Request:
Copy whichever lines contain the string "Blender".

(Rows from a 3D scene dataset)
***

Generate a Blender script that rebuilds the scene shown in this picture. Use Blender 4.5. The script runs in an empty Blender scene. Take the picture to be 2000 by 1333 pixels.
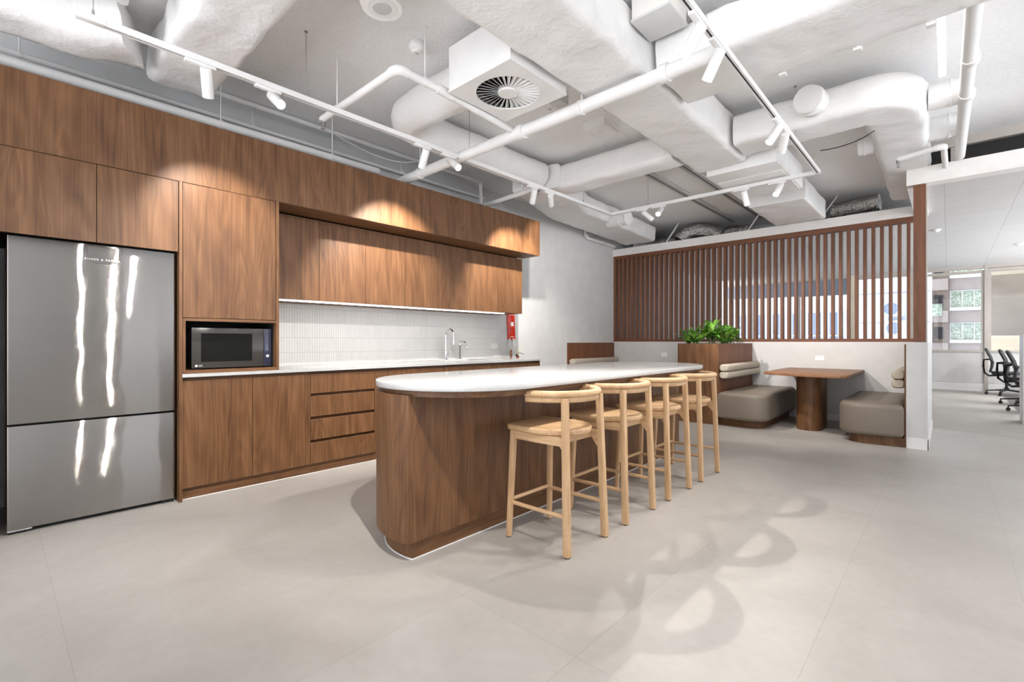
import bpy, bmesh, math, random
from mathutils import Vector, Matrix, noise
R=math.radians; PI=math.pi
random.seed(7)
S=bpy.context.scene; C=S.collection

# ---------------------------------------------------------------- camera, sky, exposure
cam=bpy.data.cameras.new('camera'); co=bpy.data.objects.new('camera',cam); C.objects.link(co)
cam.sensor_width=36; cam.lens=929/2000*36; cam.clip_start=.02; cam.clip_end=200
co.location=(0,0,1.14); co.rotation_euler=(R(90),0,R(42.52)); S.camera=co
w=bpy.data.worlds.new('sky'); S.world=w; w.use_nodes=True
bg=w.node_tree.nodes['Background']; bg.inputs[1].default_value=1.0
_n=w.node_tree; _tc=_n.nodes.new('ShaderNodeTexCoord'); _sp=_n.nodes.new('ShaderNodeSeparateXYZ'); _rp=_n.nodes.new('ShaderNodeValToRGB')
_mr=_n.nodes.new('ShaderNodeMapRange'); _mr.inputs[1].default_value=-1; _mr.inputs[2].default_value=1     # glow added below the horizon to lift the ceiling, hazy sky above
_n.links.new(_tc.outputs['Generated'],_sp.inputs[0]); _n.links.new(_sp.outputs[2],_mr.inputs[0]); _n.links.new(_mr.outputs[0],_rp.inputs[0]); _n.links.new(_rp.outputs[0],bg.inputs[0])
_e=_rp.color_ramp.elements; _e[0].position=.44; _e[0].color=(5.2,5.35,5.6,1); _e[1].position=.52; _e[1].color=(1.6,1.66,1.76,1)
S.view_settings.view_transform='Standard'; S.view_settings.look='None'; S.view_settings.gamma=1
S.view_settings.use_curve_mapping=False; S.view_settings.exposure=.30
S.cycles.use_denoising=True
S.cycles.max_bounces=10; S.cycles.diffuse_bounces=6; S.cycles.transparent_max_bounces=12
S.cycles.sample_clamp_indirect=6; S.cycles.caustics_reflective=False; S.cycles.caustics_refractive=False
SPOT_W=115; WASH_W=120; LED_W=.65

# ---------------------------------------------------------------- materials
def newmat(n):
    m=bpy.data.materials.new(n); m.use_nodes=True; nt=m.node_tree
    return m,nt,nt.nodes['Principled BSDF']
def nd(nt,t,**k):
    x=nt.nodes.new(t)
    for a,b in k.items(): setattr(x,a,b)
    return x
def lk(nt,a,b): nt.links.new(a,b)
def coords(nt,scale=(1,1,1),rnd=True):
    tc=nd(nt,'ShaderNodeTexCoord'); mp=nd(nt,'ShaderNodeMapping'); mp.inputs['Scale'].default_value=scale
    if rnd:
        oi=nd(nt,'ShaderNodeObjectInfo'); ml=nd(nt,'ShaderNodeVectorMath',operation='SCALE'); ml.inputs[0].default_value=(7.3,5.1,3.7)
        lk(nt,oi.outputs['Random'],ml.inputs['Scale']); ad=nd(nt,'ShaderNodeVectorMath',operation='ADD')
        lk(nt,tc.outputs['Object'],ad.inputs[0]); lk(nt,ml.outputs[0],ad.inputs[1]); lk(nt,ad.outputs[0],mp.inputs['Vector'])
    else: lk(nt,tc.outputs['Object'],mp.inputs['Vector'])
    return mp.outputs['Vector']
def noi(nt,vec,scale,detail=4,rough=.55,dist=0):
    n=nd(nt,'ShaderNodeTexNoise'); n.inputs['Scale'].default_value=scale; n.inputs['Detail'].default_value=detail
    n.inputs['Roughness'].default_value=rough; n.inputs['Distortion'].default_value=dist; lk(nt,vec,n.inputs['Vector']); return n
def ramp(nt,fac,stops):
    r=nd(nt,'ShaderNodeValToRGB'); e=r.color_ramp.elements
    while len(e)<len(stops): e.new(.5)
    for i,(p,c) in enumerate(stops): e[i].position=p; e[i].color=(*c,1)
    lk(nt,fac,r.inputs['Fac']); return r
def bump(nt,h,b,strength=.2,dist=.01):
    bp=nd(nt,'ShaderNodeBump'); bp.inputs['Strength'].default_value=strength; bp.inputs['Distance'].default_value=dist
    lk(nt,h,bp.inputs['Height']); lk(nt,bp.outputs[0],b.inputs['Normal'])
def plain(n,col,rough=.5,metal=0,var=.04,nscale=6,bmp=0,bscale=40,bd=.005,spec=None):
    m,nt,b=newmat(n); v=coords(nt)
    nn=noi(nt,v,nscale,3); lo=tuple(max(0,c*(1-var)) for c in col); hi=tuple(min(1,c*(1+var)) for c in col)
    r=ramp(nt,nn.outputs['Fac'],[(.3,lo),(.7,hi)]); lk(nt,r.outputs[0],b.inputs['Base Color'])
    b.inputs['Roughness'].default_value=rough; b.inputs['Metallic'].default_value=metal
    if spec is not None: b.inputs['Specular IOR Level'].default_value=spec
    if bmp: bump(nt,noi(nt,v,bscale,5,.6).outputs['Fac'],b,bmp,bd)
    return m
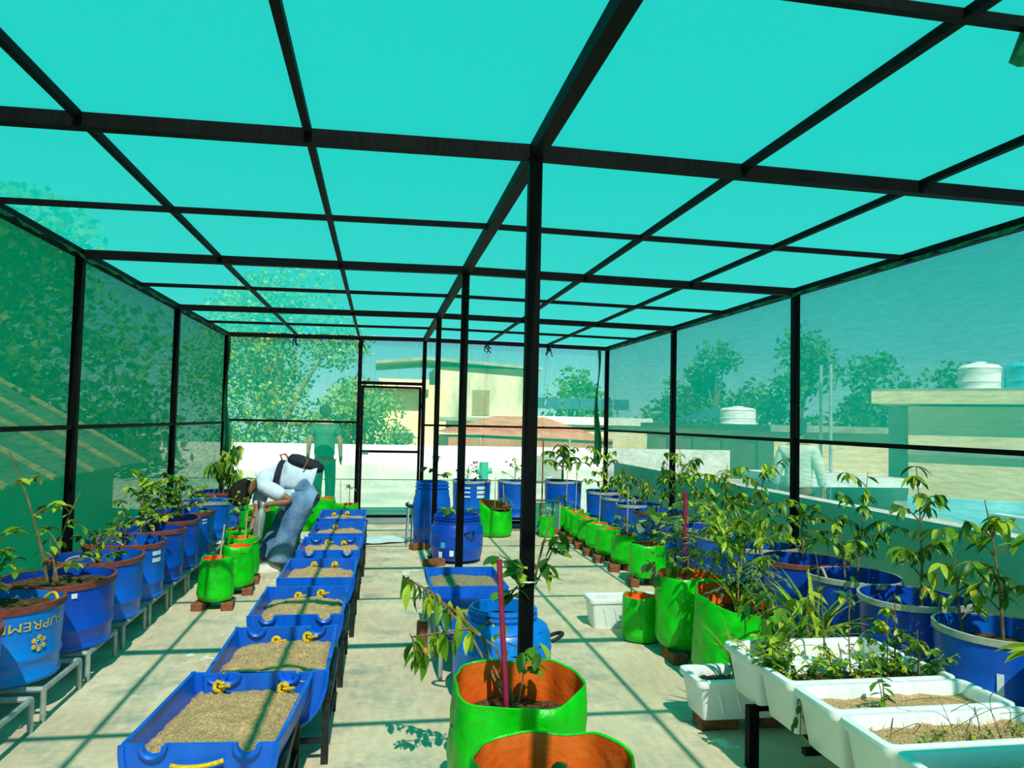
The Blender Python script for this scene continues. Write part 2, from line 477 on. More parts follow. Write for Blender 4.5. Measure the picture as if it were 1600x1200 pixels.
for x0, wd in ((2.60, .12), (-2.72, .10)):
    MB().grid(8, 24, lambda u, v: (x0 + wd * (u - .5) * (.55 + .45 * math.sin(v * 5 + 1)) + .02 * math.sin(v * 9), YB - .05 + .025 * math.sin(u * 14 + v * 3), .9 + v * 1.72)).build('net_fold', 'net_fold', bk, True)
# door
dr = thing('door_1', 'black steel framed net door with a latch in the back net wall', 'door', (-.46, YB - .01, 0))
dr['kind'] = 'structure'
for p, q in (((-.41, 0, .1), (-.41, 0, 1.98)), ((.41, 0, .1), (.41, 0, 1.98))):
    MB().bar(p, q, .036).build('stile', 'steel_black', dr)
for z in (.12, 1.04, 1.965):
    MB().bar((-.41, 0, z), (.41, 0, z), .034).build('rail', 'steel_black', dr)
MB().grid(8, 12, lambda u, v: (-.41 + .82 * u, .022, .1 + 1.87 * v)).build('net_panel', 'net_back', dr, True)
lt = MB().box((-.35, -.03, 1.01), (.09, .012, .035)).tube([(-.39, -.03, 1.03), (-.30, -.04, 1.03)], .008, 6).build('latch', 'aluminium', dr)
for z in (.35, 1.7):
    MB().tube([(.435, -.015, z - .04), (.435, -.015, z + .04)], .012, 8).build('hinge', 'steel_black', dr)

# ------------------------------------------------------------------ plants
def leaf_geo(L, Wd, droop=.25, fold=.25, n=4):
    vs, fs = [], []
    for i in range(n + 1):
        t = i / n
        w = Wd * .5 * math.sin(PI * min(1, .06 + t * .94)) ** .8 if i < n else 0.0
        x, z = L * t * (1 - .12 * droop * t), -droop * L * t * t
        if i == n:
            vs.append((x, 0, z))
        else:
            vs += [(x, -w, z + fold * w), (x, 0, z), (x, w, z + fold * w)]
    for i in range(n - 1):
        a, b = i * 3, i * 3 + 3
        fs += [(a, b, b + 1, a + 1), (a + 1, b + 1, b + 2, a + 2)]
    a, e = (n - 1) * 3, n * 3
    fs += [(a, e, a + 1), (a + 1, e, a + 2)]
    return vs, fs
LEAFK = {'lance': leaf_geo(1, .34, .45, .35), 'citrus': leaf_geo(1, .5, .2, .35), 'round': leaf_geo(1, .75, .15, .2),
         'mango': leaf_geo(1, .24, .75, .3, 5), 'tiny': leaf_geo(1, .5, .1, .2, 2), 'blade': leaf_geo(1, .05, .55, .4, 6)}
_lm = {}
def leaf_mesh(kind, m):
    if (kind, m) not in _lm:
        b = MB().add(*LEAFK[kind])
        _lm[(kind, m)] = b.mesh('leaf', m, True, 1.2)
    return _lm[(kind, m)]

def pick(rg, mats):
    t = rg.random() * sum(w for _, w in mats)
    for k, w in mats:
        t -= w
        if t <= 0:
            return k
    return mats[0][0]
GREENS = [('leaf_dark', 4), ('leaf_mid', 4), ('leaf_lime', 3), ('leaf_yellow', .3)]
LIMES = [('leaf_dark', 2), ('leaf_mid', 4), ('leaf_lime', 5), ('leaf_yellow', .5)]
DARKS = [('leaf_dark', 5), ('leaf_mid', 3), ('leaf_lime', 1)]
GREYS = [('leaf_grey', 5), ('leaf_mid', 1)]

def put_leaves(parent, leaves, kind, single, label=None):
    """leaves: (matrix, material). single: one object for each leaf, else one joined part per colour"""
    if single:
        for mx, m in leaves:
            o = bpy.data.objects.new('leaf', leaf_mesh(kind, m))
            col.objects.link(o)
            o.parent = parent
            o.matrix_local = mx
    else:
        by = {}
        for mx, m in leaves:
            by.setdefault(m, MB()).add([mx @ Vector(v) for v in LEAFK[kind][0]], LEAFK[kind][1])
        for m, b in by.items():
            o = b.build('foliage', m, parent, True, 1.2)
            o['kind'] = 'stuff'

def leaf_m(p, az, pitch, s, roll=0.0):
    return Matrix.Translation(p) @ Euler((roll, pitch, az), 'XYZ').to_matrix().to_4x4() @ Matrix.Scale(s, 4)

def bez(p0, p1, p2, n):
    return [p0 * (1 - t) ** 2 + p1 * 2 * t * (1 - t) + p2 * t * t for t in [i / n for i in range(n + 1)]]

def sapling(parent, base, h, seed, kind='lance', size=.09, nleaf=40, nbr=4, spread=.2, lean=(0, 0), bare=.35, mats=GREENS,
            single=False, stem='stem_brown', r0=.007, droop=(.1, .9), up=.55, whorl=0, name='stem'):
    """a young tree: main stem, side shoots, leaves along their upper parts"""
    rg = random.Random(seed)
    base = Vector(base)
    top = base + Vector((lean[0], lean[1], h))
    mid = base + Vector((lean[0] * .3 + rg.uniform(-.03, .03), lean[1] * .3 + rg.uniform(-.03, .03), h * .5))
    main = bez(base, mid, top, 8)
    b = MB()
    b.tube(main, [r0 * (1 - .7 * i / 8) for i in range(9)], 6)
    segs = [(main, bare)]
    for i in range(nbr):
        t = bare + (1 - bare) * .9 * (i + rg.random() * .6) / max(1, nbr)
        p = main[min(7, int(t * 8))]
        az = i * 2.4 + rg.uniform(-.5, .5)
        ln = spread * (1.15 - .55 * t) * rg.uniform(.8, 1.25)
        e = p + Vector((math.cos(az) * ln, math.sin(az) * ln, ln * up * rg.uniform(.4, 1.5)))
        wx = parent.location.x
        if abs(wx + e.x) > 2.60:
            e.x = math.copysign(2.60, wx) - wx - (abs(wx + e.x) - 2.60) * math.copysign(.5, wx)
        c = p + (e - p) * .5 + Vector((0, 0, ln * .22))
        br = bez(p, c, e, 5)
        b.tube(br, [r0 * .55 * (1 - .6 * k / 5) for k in range(6)], 5)
        segs.append((br, .25))
    so = b.build(name, stem, parent, True, 1.0)
    leaves = []
    for i in range(nleaf):
        seg, st = segs[i % len(segs)]
        t = st + (1 - st) * (rg.random() ** .7)
        if whorl:
            t = st + (1 - st) * (round(t * whorl) / whorl)
        t = min(t, .999)
        k = t * (len(seg) - 1)
        p = seg[int(k)].lerp(seg[min(int(k) + 1, len(seg) - 1)], k - int(k))
        az = rg.uniform(0, 2 * PI)
        if abs(parent.location.x + p.x + math.cos(az) * size) > 2.72:
            az = PI - az
        leaves.append((leaf_m(p, az, rg.uniform(*droop) * (1 - .4 * t), size * rg.uniform(.7, 1.2), rg.uniform(-.5, .5)), pick(rg, mats)))
    put_leaves(so, leaves, kind, single)
    return so

def feathery(parent, base, h, seed, n=10, size=.2, mats=LIMES, lean=(0, 0), stem='stem_green'):
    """moringa-like fronds: arching stalks with many tiny leaflets"""
    rg = random.Random(seed)
    base = Vector(base)
    b = MB()
    main = bez(base, base + Vector((0, 0, h * .5)), base + Vector((lean[0], lean[1], h)), 6)
    b.tube(main, [.006 * (1 - .6 * i / 6) for i in range(7)], 6)
    lv = []
    for i in range(n):
        t = .35 + .65 * (i + rg.random()) / n
        p = main[min(6, int(t * 6))]
        az = i * 2.4
        ln = size * rg.uniform(.7, 1.2)
        d = Vector((math.cos(az), math.sin(az), 0))
        e = p + d * ln - Vector((0, 0, ln * rg.uniform(.1, .7)))
        fr_ = bez(p, p + d * ln * .6 + Vector((0, 0, ln * .25)), e, 7)
        b.tube(fr_, .002, 4)
        for k in range(1, 8):
            for sd in (-1, 1):
                for q in range(2):
                    lv.append((leaf_m(fr_[k] + Vector((0, 0, -.005 * q)), az + sd * rg.uniform(.6, 1.5), rg.uniform(0, .6), size * .19 * rg.uniform(.8, 1.3)), pick(rg, mats)))
    so = b.build('stem', stem, parent, True, 1.0)
    put_leaves(so, lv, 'tiny', False)
    return so

def grass(parent, base, n, h, seed, mats=LIMES, spread=.5):
    rg = random.Random(seed)
    lv = []
    for i in range(n):
        az = rg.uniform(0, 2 * PI)
        lv.append((leaf_m(Vector(base) + Vector((rg.uniform(-.02, .02), rg.uniform(-.02, .02), 0)), az, -PI / 2 + rg.uniform(.05, spread), h * rg.uniform(.6, 1.1)), pick(rg, mats)))
    for mx, m in lv:
        o = bpy.data.objects.new('blade', leaf_mesh('blade', m))
        col.objects.link(o)
        o.parent = parent
        o.matrix_local = mx

def herb(parent, base, h, n, seed, spread=.12, size=.03, mats=GREENS, nst=5, kind='citrus', single=False):
    """low leafy herb with several thin stems"""
    rg = random.Random(seed)
    b = MB()
    lv = []
    for i in range(nst):
        az = rg.uniform(0, 2 * PI)
        l = spread * rg.uniform(.3, 1)
        p0 = Vector(base) + Vector((rg.uniform(-.02, .02), rg.uniform(-.02, .02), 0))
        p2 = p0 + Vector((math.cos(az) * l, math.sin(az) * l, h * rg.uniform(.6, 1.1)))
        st = bez(p0, p0 + Vector((0, 0, h * .5)), p2, 5)
        b.tube(st, .0022, 4)
        for k in range(n // nst):
            t = rg.uniform(.2, 1) * 4.99
            p = st[int(t)].lerp(st[int(t) + 1], t - int(t))
            lv.append((leaf_m(p, rg.uniform(0, 2 * PI), rg.uniform(-.3, .5), size * rg.uniform(.7, 1.3), rg.uniform(-.4, .4)), pick(rg, mats)))
    so = b.build('herb_stems', 'stem_green', parent, True, 1.0)
    put_leaves(so, lv, kind, single)
    return so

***

Finished answer:
Generate a Blender script that rebuilds the scene shown in this picture. Use Blender 4.5. The script runs in an empty Blender scene. Take the picture to be 2000 by 1333 pixels.
The Blender Python script for this scene continues. Write part 2, from line 477 on. More parts follow. Write for Blender 4.5. Measure the picture as if it were 1600x1200 pixels.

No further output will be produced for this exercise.